海上ルートこそ検討を 共産党「固定化回避」で聞き取り〈2025年2月23日号〉

 羽田新ルートの「固定化回避」検討会が2年4カ月ぶりに昨年末に開かれたことを受け、日本共産国会議員団党東京事務所は6日、国土交通省に、検討内容の説明を求めました。国会内の会場には、共産党の国会議員団から山添拓、吉良よし子の両参院議員、都議団から白石たみお、藤田りょうこの両都議、区議団からは関係地域の区議が参加しました。

固定化回避検討会の内容を質す山添議員と吉良議員(前列右)、各議員=2025年2月6日、国会内

 国交省の担当者によると、昨年12月に開かれた第6回検討会は、二つの飛行方式にしぼって安全性の評価を検討。一方は、安全性が確認できないとし、他方は安全性が確認できるものの、未対応の機材があり、市街地上空の飛行が避けられないため慎重な対応がいるなどとして、今後も検討会を継続するとしました(2月9日付既報)。

 担当者の説明で分かったことは、新ルートの着陸飛行コースはAとCの2本あるうち、検討会で検討してきたのはCコースだけ。Aコースは検討もされず、安全性を確認されたコースの方も市街地の上を通すことに変わりはないことです。

 国会議員から「これで『固定化回避』といえるのか」との声が上がり、「固定化回避の名で都心上空の飛行を固定化するものだ」と批判。海から入り、海へ出る従来ルートこそ検討すべきだと強調しました。

 地方議員からは、新ルートの導入に際し、国交省が「従来の海上ルートでは時間当たり82回の運航が限界だから90回まで可能な新ルートが必要」と説明してきたのに、従来ルートでも82回を超える例がいくつもある点を問題に。従来ルートで可能なら「新ルートはとっととやめたら」と説明を求めました。

 担当者は、指摘のようなことが「起きているのは事実だが、気象条件などにもよる。
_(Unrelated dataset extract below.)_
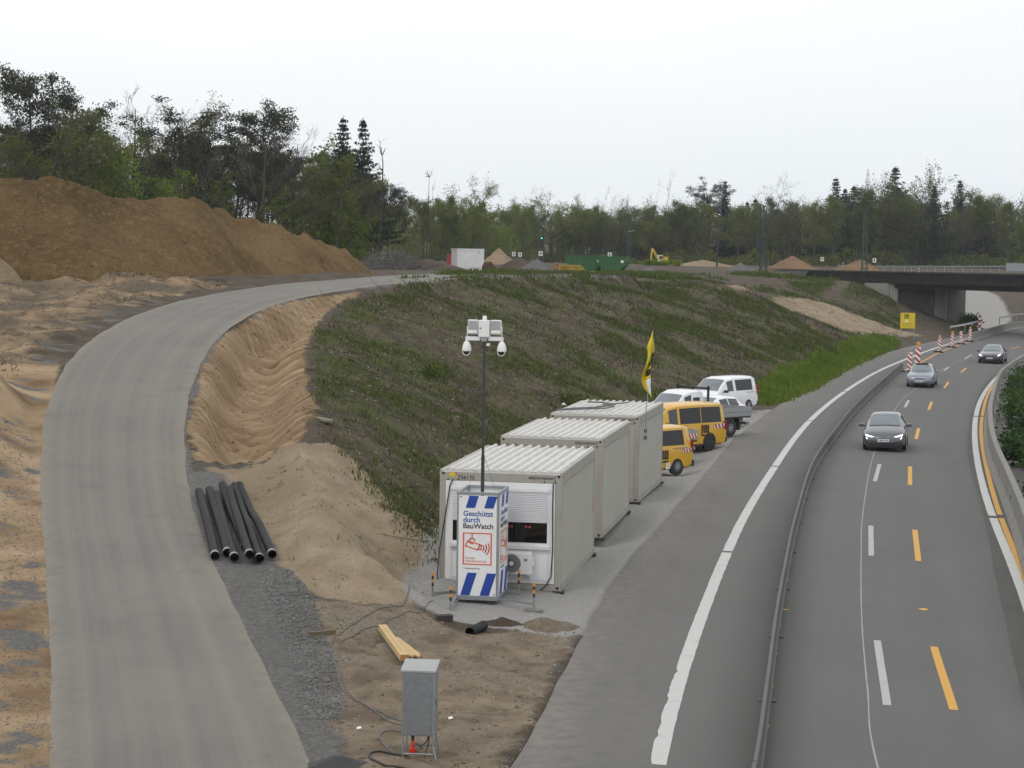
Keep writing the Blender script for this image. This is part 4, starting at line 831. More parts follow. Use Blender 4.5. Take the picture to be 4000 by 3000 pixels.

新ルートは千葉との負担の共有ということもある」としたため、「負担の共有」を巡って議論に。

 江戸川区では、南風悪天候時の場合は、区内を低空で羽田へ向かう飛行コースによる騒音負担に悩まされてきました。そのうえに、北風時に羽田からの離陸機が荒川沿いを低空で北上する新ルートが加わり、区民は二重の負担を強いられています。同区の議員は「南風悪天候時に年間6千から8千機に加え、北風時の新ルートは年間3万機が新たな負担になっている。千葉との負担共有というが、区民は何の説明も受けていない。区民になぜ説明しないのか。納得できない」と質しました。

 国交省側は、南風悪天候時の飛行がやや改善されたとしたものの、区民への「負担の共有」の説明がない点は、返答に窮し、納得のいく説明はありませんでした。

 大田区からは小学校の騒音負担の増加や着陸をやり直すゴーアランドの増加による負担の増大を指摘されるなど、「負担の共有」を巡って、批判的意見が続出しました。